## Set task
Return only those lines from the line containing "Model this scene" to the line containing "col = sc.collection", both included, and please omit the pictures.

## Data
********************

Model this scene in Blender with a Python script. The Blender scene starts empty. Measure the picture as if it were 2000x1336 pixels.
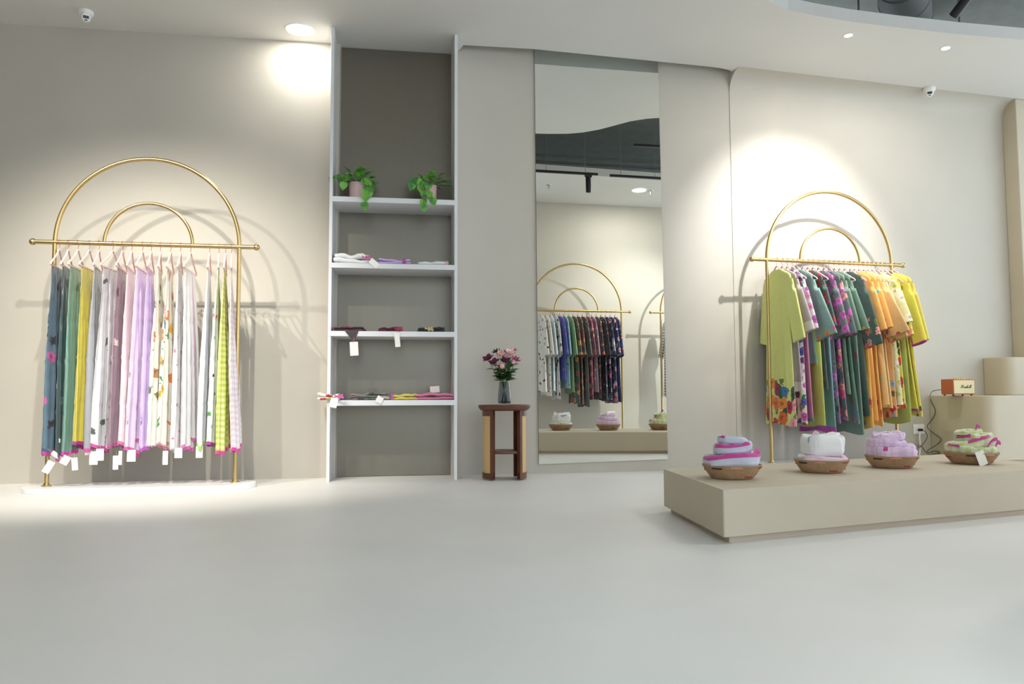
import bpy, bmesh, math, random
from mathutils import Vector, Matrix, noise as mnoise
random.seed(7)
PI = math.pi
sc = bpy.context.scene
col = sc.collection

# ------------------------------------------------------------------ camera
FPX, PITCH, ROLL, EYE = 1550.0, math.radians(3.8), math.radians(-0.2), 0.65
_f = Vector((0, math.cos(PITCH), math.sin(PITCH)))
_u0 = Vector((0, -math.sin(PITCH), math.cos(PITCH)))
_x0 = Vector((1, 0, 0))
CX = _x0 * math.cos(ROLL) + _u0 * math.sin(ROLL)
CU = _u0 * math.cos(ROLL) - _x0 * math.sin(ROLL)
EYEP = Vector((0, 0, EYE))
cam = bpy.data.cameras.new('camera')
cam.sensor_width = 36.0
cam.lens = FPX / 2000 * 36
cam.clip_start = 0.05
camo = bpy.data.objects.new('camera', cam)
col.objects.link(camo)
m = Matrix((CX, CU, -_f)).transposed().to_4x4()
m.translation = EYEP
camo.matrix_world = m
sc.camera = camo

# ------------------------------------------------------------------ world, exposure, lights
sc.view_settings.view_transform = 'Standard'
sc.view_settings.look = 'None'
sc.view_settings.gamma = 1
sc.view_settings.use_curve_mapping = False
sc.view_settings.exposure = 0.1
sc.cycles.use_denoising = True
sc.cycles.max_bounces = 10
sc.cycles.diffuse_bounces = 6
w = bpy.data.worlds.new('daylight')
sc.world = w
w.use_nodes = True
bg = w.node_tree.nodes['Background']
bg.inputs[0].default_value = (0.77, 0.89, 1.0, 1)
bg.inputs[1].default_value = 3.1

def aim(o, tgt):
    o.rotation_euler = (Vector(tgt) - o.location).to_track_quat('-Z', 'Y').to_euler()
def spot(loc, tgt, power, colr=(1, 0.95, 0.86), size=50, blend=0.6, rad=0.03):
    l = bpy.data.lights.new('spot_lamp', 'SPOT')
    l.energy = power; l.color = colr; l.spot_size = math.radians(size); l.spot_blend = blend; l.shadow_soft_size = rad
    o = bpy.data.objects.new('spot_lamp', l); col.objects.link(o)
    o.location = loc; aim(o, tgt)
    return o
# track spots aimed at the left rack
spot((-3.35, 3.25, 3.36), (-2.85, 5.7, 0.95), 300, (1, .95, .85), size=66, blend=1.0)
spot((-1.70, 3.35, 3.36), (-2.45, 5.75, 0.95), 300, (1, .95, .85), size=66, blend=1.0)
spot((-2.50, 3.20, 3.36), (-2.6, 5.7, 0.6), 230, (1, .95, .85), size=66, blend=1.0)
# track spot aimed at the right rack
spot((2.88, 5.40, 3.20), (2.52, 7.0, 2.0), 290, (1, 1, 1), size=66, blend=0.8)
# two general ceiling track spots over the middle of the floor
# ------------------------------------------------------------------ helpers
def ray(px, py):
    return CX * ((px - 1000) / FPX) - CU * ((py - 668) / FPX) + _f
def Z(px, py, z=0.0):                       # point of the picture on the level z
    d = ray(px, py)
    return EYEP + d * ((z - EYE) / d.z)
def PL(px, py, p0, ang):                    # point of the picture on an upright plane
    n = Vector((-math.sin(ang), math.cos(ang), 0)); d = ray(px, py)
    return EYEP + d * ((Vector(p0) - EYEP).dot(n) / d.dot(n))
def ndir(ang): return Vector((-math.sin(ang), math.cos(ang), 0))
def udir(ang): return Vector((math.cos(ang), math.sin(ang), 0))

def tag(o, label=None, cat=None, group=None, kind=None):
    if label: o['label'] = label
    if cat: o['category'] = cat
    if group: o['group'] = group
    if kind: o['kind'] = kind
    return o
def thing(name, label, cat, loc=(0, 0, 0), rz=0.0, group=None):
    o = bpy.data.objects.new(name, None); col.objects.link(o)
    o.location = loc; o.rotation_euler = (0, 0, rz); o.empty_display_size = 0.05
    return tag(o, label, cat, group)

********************

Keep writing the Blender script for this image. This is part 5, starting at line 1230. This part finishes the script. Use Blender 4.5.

********************

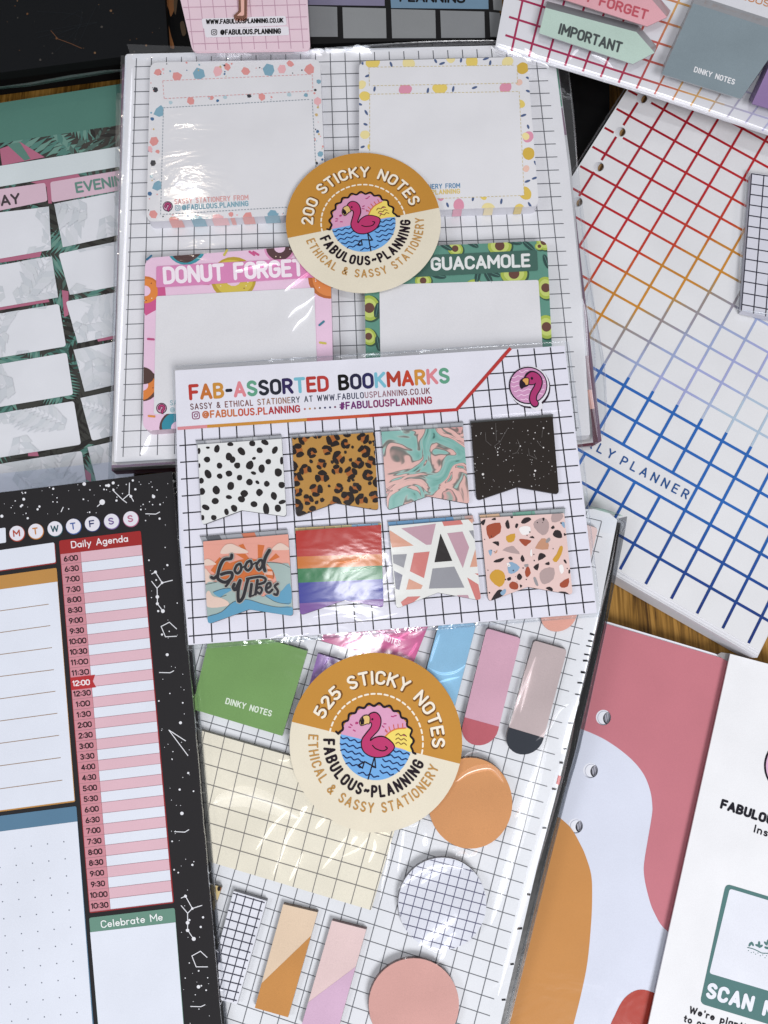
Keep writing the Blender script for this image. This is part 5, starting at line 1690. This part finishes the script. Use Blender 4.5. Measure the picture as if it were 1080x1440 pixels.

********************

## Answer
Model this scene in Blender with a Python script. The Blender scene starts empty. Measure the picture as if it were 2000x1336 pixels.
import bpy, bmesh, math, random
from mathutils import Vector, Matrix, noise as mnoise
random.seed(7)
PI = math.pi
sc = bpy.context.scene
col = sc.collection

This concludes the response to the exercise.